### Instructions to follow:
Print verbatim the opening line of the material and every subsequent line through the one containing "from mathutils import Matrix, Vector".

### Excerpted data:

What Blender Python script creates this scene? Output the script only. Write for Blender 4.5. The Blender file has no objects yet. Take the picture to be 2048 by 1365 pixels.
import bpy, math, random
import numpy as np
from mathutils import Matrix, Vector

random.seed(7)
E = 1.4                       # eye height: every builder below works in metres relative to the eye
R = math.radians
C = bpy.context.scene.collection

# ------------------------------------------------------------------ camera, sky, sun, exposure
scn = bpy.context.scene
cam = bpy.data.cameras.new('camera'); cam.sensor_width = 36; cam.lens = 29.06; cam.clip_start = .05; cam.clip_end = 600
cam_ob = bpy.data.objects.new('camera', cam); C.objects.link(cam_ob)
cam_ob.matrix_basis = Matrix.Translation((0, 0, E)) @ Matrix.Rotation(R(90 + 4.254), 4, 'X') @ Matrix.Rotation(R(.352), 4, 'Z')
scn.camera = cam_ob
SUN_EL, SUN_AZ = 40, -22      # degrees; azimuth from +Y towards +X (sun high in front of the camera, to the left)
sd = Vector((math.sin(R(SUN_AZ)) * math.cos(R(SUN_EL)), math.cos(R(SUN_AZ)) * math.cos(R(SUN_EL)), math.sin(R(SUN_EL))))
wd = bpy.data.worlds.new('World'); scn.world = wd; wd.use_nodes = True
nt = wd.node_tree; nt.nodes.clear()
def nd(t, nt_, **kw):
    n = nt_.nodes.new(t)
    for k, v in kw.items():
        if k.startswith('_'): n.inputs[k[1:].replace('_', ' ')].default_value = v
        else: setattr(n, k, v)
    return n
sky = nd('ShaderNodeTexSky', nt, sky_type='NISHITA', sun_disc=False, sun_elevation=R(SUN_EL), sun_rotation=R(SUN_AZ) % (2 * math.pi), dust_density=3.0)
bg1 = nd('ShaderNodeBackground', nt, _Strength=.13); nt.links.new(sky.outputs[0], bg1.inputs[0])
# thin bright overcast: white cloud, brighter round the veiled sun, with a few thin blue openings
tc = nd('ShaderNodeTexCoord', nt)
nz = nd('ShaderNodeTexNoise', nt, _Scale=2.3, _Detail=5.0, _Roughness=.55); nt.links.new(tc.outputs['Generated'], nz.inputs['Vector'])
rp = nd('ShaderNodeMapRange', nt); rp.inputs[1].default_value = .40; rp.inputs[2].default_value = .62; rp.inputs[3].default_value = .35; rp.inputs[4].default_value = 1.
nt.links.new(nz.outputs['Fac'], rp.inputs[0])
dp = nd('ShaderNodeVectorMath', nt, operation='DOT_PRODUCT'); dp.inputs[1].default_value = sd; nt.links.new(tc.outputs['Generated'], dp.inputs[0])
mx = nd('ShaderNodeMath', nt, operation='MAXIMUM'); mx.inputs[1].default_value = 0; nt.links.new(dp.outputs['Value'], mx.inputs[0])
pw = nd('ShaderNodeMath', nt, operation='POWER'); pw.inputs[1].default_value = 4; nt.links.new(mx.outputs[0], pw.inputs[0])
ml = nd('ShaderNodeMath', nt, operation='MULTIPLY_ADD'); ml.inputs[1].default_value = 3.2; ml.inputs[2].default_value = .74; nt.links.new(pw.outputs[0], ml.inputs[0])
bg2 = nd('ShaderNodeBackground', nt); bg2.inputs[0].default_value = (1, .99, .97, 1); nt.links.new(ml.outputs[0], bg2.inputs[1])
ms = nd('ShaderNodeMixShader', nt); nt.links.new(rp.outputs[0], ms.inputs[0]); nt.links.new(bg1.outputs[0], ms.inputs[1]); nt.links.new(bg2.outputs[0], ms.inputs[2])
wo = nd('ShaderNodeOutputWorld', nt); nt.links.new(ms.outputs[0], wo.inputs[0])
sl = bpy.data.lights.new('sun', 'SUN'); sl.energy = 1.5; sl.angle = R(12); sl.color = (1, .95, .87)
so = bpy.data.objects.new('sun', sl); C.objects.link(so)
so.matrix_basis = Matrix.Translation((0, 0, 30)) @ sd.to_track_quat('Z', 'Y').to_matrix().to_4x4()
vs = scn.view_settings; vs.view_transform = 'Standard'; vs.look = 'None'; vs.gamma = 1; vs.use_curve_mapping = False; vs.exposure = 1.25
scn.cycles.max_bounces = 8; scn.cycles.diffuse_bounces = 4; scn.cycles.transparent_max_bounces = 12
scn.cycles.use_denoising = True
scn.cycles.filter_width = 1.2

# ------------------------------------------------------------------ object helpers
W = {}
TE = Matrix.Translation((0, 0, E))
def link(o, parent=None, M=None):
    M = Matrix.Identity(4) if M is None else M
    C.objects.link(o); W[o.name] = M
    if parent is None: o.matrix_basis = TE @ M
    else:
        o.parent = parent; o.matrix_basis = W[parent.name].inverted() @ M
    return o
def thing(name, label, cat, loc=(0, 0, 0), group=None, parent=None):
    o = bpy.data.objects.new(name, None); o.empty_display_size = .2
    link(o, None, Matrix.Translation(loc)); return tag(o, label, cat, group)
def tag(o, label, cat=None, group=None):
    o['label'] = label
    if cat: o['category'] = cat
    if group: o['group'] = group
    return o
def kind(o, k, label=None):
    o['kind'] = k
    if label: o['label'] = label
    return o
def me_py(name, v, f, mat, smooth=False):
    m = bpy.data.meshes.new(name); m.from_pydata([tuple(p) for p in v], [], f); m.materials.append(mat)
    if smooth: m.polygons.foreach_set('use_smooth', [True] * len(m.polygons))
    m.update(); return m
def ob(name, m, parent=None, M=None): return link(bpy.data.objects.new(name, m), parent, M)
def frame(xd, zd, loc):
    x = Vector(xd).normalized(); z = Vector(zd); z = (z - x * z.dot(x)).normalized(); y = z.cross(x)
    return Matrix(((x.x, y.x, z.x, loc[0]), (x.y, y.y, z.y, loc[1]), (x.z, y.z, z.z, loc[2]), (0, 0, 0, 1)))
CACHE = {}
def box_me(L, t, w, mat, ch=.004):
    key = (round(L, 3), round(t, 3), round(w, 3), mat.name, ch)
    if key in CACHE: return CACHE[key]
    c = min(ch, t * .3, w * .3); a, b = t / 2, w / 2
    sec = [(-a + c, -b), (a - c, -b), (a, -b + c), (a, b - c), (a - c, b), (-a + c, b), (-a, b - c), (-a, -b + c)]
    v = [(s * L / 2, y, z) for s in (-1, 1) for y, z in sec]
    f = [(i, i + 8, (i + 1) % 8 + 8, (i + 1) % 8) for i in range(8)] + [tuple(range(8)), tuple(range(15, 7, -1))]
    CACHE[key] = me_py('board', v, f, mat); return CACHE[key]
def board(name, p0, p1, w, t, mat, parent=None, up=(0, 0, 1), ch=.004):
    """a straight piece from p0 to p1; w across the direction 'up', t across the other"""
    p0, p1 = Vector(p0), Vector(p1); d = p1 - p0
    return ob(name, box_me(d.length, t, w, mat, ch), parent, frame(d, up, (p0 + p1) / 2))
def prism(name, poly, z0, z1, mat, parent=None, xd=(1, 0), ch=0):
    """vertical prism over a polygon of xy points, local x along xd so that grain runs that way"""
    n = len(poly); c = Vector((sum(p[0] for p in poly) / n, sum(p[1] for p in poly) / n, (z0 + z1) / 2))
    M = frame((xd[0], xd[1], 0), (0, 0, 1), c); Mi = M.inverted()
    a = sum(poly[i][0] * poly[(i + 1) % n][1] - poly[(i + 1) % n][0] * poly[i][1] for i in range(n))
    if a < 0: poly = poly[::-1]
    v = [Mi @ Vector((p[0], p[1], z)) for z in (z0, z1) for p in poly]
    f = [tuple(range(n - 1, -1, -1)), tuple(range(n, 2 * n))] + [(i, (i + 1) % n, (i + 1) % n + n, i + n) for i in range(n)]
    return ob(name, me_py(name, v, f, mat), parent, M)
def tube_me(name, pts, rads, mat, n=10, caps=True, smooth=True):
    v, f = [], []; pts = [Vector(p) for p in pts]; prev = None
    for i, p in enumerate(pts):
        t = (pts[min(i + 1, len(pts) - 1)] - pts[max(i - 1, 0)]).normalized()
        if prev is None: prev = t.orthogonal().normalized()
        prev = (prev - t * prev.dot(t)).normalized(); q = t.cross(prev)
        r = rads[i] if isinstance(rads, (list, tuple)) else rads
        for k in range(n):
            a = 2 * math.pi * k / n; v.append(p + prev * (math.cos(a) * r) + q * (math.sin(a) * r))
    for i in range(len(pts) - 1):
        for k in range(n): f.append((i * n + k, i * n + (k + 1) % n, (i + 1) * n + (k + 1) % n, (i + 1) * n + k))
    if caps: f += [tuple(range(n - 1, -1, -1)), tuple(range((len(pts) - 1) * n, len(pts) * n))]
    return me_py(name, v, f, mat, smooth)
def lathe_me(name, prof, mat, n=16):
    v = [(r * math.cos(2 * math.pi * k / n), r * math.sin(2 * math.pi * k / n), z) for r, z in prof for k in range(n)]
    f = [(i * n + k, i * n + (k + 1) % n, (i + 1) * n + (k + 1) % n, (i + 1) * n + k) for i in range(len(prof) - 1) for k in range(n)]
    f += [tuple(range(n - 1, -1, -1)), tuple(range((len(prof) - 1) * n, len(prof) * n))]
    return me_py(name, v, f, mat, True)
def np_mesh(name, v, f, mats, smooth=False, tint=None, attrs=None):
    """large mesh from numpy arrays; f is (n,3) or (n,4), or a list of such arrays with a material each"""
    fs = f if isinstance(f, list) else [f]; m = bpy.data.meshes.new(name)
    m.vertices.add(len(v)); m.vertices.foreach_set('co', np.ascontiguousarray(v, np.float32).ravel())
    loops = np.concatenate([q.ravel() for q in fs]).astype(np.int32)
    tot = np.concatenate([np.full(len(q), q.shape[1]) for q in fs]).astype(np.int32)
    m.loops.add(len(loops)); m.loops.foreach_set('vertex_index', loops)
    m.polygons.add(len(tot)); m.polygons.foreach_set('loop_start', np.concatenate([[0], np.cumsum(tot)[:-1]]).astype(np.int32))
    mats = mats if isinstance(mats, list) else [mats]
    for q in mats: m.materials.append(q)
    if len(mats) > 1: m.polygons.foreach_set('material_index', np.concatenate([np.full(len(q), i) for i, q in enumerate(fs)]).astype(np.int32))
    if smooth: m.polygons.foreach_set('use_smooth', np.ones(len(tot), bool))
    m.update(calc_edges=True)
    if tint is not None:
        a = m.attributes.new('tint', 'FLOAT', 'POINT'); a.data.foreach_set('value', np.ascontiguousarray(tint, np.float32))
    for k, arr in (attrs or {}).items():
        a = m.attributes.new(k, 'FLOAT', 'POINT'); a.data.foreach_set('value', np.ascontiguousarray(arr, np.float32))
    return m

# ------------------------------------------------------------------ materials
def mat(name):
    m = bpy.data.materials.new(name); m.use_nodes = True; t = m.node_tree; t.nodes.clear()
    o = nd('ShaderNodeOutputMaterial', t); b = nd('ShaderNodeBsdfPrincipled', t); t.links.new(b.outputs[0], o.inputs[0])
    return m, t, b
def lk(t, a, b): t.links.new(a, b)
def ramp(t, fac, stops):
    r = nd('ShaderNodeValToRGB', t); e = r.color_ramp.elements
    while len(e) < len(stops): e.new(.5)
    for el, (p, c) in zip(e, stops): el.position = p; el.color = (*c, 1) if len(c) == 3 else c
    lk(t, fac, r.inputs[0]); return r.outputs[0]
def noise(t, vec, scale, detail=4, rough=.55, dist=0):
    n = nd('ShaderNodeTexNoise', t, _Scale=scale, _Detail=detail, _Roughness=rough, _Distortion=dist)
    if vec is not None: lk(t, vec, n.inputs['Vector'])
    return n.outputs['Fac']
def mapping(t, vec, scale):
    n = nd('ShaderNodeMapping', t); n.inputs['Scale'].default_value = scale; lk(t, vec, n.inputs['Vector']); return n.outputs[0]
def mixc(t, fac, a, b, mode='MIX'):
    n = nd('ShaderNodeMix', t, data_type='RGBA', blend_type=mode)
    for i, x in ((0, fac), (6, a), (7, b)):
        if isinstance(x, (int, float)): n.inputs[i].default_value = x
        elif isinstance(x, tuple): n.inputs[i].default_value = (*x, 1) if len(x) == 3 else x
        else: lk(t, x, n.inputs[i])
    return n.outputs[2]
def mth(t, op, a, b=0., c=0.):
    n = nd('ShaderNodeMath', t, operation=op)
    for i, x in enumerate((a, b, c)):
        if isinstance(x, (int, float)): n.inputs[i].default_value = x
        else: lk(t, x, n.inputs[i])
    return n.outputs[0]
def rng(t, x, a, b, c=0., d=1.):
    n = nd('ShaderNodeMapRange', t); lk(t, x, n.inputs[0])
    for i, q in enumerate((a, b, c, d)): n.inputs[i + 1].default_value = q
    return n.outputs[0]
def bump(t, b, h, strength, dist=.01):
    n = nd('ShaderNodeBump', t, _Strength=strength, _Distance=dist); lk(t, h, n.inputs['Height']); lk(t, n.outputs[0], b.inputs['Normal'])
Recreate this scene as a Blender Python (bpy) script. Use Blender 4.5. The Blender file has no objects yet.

### Task answer:
What Blender Python script creates this scene? Output the script only. Write for Blender 4.5. The Blender file has no objects yet. Take the picture to be 2048 by 1365 pixels.
import bpy, math, random
import numpy as np
from mathutils import Matrix, Vector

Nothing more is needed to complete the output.